_DATA_.
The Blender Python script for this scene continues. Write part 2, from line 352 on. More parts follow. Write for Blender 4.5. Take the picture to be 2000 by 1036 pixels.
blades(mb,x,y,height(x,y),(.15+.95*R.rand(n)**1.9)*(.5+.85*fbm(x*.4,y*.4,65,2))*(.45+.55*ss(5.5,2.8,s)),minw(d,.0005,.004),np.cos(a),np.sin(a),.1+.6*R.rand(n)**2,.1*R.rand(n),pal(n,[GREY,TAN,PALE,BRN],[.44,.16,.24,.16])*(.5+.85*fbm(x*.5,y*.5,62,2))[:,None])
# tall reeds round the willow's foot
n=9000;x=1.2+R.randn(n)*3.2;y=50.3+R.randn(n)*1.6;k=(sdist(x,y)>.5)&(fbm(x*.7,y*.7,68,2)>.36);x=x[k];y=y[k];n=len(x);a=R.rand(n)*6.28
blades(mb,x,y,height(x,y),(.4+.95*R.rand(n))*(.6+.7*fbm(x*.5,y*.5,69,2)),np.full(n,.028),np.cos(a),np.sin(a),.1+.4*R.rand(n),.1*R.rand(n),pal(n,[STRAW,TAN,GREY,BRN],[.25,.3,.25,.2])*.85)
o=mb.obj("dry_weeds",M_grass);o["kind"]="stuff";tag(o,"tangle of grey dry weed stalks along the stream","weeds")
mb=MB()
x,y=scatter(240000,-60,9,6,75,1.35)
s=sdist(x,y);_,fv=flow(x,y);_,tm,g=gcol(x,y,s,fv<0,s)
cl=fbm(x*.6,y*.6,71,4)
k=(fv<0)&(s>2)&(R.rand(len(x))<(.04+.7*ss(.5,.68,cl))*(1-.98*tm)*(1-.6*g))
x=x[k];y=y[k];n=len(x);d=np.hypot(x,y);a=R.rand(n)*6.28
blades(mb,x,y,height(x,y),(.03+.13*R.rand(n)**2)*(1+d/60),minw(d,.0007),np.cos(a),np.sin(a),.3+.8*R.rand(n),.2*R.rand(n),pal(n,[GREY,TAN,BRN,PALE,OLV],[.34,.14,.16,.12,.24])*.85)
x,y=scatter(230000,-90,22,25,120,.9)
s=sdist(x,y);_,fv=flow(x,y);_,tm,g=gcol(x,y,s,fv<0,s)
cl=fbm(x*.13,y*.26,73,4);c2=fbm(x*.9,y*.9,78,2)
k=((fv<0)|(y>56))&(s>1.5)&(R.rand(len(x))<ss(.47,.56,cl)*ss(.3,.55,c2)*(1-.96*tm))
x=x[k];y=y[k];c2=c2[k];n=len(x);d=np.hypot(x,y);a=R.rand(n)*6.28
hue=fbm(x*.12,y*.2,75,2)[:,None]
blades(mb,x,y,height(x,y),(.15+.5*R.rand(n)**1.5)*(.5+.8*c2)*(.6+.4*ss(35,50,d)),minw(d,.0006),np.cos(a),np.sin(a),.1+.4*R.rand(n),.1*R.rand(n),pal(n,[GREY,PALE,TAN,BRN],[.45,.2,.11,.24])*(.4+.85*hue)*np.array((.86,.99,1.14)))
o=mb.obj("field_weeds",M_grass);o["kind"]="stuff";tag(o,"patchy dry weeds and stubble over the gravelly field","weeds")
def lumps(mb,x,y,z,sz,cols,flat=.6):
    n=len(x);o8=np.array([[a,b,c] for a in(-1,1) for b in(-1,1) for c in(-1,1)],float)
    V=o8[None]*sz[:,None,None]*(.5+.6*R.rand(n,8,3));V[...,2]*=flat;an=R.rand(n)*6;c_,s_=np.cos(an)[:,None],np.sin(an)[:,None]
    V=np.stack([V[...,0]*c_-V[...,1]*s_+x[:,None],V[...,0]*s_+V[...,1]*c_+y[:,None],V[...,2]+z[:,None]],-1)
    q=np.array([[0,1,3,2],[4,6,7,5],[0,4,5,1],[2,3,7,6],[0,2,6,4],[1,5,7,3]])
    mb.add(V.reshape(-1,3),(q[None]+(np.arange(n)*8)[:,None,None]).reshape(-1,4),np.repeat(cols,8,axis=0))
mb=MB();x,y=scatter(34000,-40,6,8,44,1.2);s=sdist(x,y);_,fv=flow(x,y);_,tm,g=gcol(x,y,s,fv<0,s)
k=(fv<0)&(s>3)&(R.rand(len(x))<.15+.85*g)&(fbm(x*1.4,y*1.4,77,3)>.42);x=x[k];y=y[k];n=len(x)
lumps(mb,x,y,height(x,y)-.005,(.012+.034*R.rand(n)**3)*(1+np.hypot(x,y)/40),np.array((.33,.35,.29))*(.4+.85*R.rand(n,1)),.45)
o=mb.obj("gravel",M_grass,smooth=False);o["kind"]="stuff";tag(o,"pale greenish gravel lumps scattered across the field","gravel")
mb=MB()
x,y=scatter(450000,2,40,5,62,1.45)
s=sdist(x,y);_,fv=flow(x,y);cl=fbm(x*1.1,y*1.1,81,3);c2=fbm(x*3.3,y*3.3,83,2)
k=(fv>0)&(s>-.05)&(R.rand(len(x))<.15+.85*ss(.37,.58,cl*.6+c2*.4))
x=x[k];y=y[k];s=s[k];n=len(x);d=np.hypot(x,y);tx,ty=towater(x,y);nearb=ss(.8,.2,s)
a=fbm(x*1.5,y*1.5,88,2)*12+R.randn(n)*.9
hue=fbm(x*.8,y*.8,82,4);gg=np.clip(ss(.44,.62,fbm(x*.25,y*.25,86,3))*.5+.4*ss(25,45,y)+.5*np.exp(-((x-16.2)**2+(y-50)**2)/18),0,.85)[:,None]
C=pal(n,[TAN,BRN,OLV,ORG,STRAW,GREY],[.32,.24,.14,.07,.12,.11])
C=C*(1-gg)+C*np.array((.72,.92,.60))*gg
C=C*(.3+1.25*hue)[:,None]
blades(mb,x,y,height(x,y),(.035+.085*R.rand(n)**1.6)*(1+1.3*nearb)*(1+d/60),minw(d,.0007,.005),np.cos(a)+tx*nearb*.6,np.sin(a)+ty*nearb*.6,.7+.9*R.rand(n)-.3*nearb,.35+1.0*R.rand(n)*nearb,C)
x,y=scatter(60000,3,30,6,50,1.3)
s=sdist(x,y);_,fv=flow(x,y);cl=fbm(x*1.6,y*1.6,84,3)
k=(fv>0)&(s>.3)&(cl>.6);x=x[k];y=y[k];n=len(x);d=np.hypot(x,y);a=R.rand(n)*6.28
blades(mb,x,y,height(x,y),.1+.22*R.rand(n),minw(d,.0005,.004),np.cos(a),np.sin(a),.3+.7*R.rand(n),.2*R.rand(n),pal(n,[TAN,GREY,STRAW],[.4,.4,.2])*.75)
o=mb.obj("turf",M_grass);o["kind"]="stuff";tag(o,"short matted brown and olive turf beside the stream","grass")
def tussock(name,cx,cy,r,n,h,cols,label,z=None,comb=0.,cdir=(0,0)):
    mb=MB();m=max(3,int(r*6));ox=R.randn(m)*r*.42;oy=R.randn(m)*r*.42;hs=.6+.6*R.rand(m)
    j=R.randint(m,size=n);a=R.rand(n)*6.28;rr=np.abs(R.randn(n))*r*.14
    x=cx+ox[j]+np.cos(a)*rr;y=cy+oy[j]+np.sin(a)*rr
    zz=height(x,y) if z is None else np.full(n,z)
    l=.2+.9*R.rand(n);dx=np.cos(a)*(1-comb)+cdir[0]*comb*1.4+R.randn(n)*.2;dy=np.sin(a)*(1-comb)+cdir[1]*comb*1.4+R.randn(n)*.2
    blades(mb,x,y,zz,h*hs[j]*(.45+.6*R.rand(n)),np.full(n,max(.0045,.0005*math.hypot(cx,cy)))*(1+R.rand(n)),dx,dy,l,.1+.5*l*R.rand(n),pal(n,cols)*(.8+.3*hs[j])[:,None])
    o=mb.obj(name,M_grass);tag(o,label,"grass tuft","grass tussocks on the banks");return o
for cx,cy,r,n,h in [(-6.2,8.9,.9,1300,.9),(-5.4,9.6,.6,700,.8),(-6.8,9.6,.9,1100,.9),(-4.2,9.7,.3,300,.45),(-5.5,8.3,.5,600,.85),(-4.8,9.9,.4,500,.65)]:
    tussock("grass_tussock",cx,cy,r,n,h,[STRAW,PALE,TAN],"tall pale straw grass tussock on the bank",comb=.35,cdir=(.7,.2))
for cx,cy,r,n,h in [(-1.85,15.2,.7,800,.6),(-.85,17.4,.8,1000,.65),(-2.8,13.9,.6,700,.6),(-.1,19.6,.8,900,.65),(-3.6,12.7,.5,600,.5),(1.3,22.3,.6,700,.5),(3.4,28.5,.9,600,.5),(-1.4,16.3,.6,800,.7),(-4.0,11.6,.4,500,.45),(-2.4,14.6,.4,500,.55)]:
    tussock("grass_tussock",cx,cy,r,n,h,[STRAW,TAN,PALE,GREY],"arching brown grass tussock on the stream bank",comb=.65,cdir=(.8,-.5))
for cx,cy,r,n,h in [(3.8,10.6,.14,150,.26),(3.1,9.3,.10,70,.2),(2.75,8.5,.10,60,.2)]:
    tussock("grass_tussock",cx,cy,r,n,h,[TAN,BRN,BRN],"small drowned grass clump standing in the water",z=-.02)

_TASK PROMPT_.
Scan the material above. Return every line containing the string "nearb".

_TASK RESPONSE_.
x=x[k];y=y[k];s=s[k];n=len(x);d=np.hypot(x,y);tx,ty=towater(x,y);nearb=ss(.8,.2,s)
blades(mb,x,y,height(x,y),(.035+.085*R.rand(n)**1.6)*(1+1.3*nearb)*(1+d/60),minw(d,.0007,.005),np.cos(a)+tx*nearb*.6,np.sin(a)+ty*nearb*.6,.7+.9*R.rand(n)-.3*nearb,.35+1.0*R.rand(n)*nearb,C)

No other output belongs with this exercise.